Separately Univision cut a $2 million deal to sell its three-station radio cluster in El Paso, one of its smallest markets. Most of Univision’s radio clusters are in the top markets, including stations in 16 of the top 25.

Amid the company’s disappointing financial news, digital is emerging as a bright spot. Univision has been on a digital buying spree lately, scooping up some of the assets of Gawker Media, now called Gizmodo Media, and former partner Disney’s interest in the Fusion network, combining those with popular univision.com, satire site The Onion and The Root, an African-American-targeted website. At the same time, Univision is expanding its content licensing deals and developing a subscription video-streaming product, all with the eye toward developing new revenue sources.

Combined with Univision’s radio stations, local TV stations, broadcast network and cable networks, CEO Randy Falco says Univision now has unparalleled reach in both the Hispanic marketplace and beyond. Falco says Univision’s reach across platforms grew more than 37% during the first nine months of the year to nearly 89 million users, compared to 64 million during the same period a year ago.

“U.S. Hispanics are and will continue to be at our core,” Falco said Thursday on a conference call with investors. “However, as our audience has changed, as the country changes and as consumer preferences change, we will be there making innovative investments in content and distribution to capitalize on the opportunities these changes bring about.”

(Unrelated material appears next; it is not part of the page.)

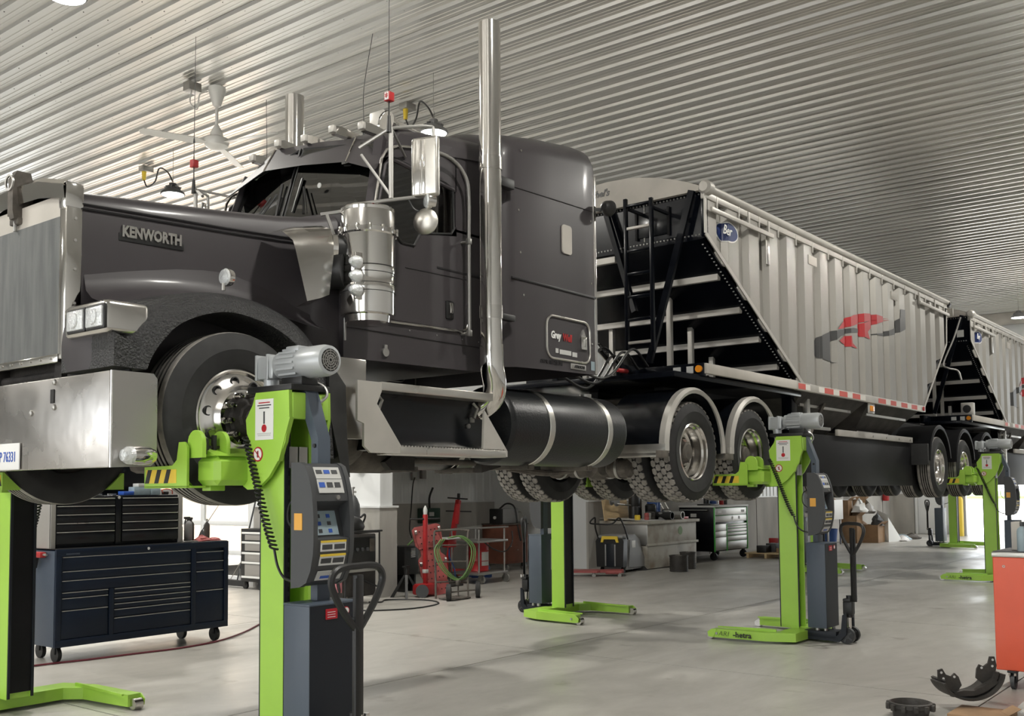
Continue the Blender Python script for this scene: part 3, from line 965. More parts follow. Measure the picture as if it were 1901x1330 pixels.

Looking ahead to the fourth quarter, Univision CFO Francisco Lopez-Balboa says overall, Univision is pacing flat to down slightly, while the radio stations are pacing down low-double digits, driven by continued softness in national advertising, which hurt the radio stations in Q3 as well.

Univision did attract about $3 million in political and advocacy advertising dollars in Q3, bringing the company’s total during the 2016 election cycle up to about $10.5 million. However, that fell short of 2012 spending, when Univision collected about $16 million. Lopez-Balboa said political spending was “below our expectations, but this was a unique election cycle.”

When asked what Republican Donald Trump’s election could mean for the company and its audience, Falco said he didn’t expect the new administration “to impact Univision in any meaningful way.

“We will continue to advocate for this community regardless of who is in the White House,” Falco said. “This is a growing demographic that is increasingly influential in all circles of our culture, frankly, including the political culture. That means only good things going forward.”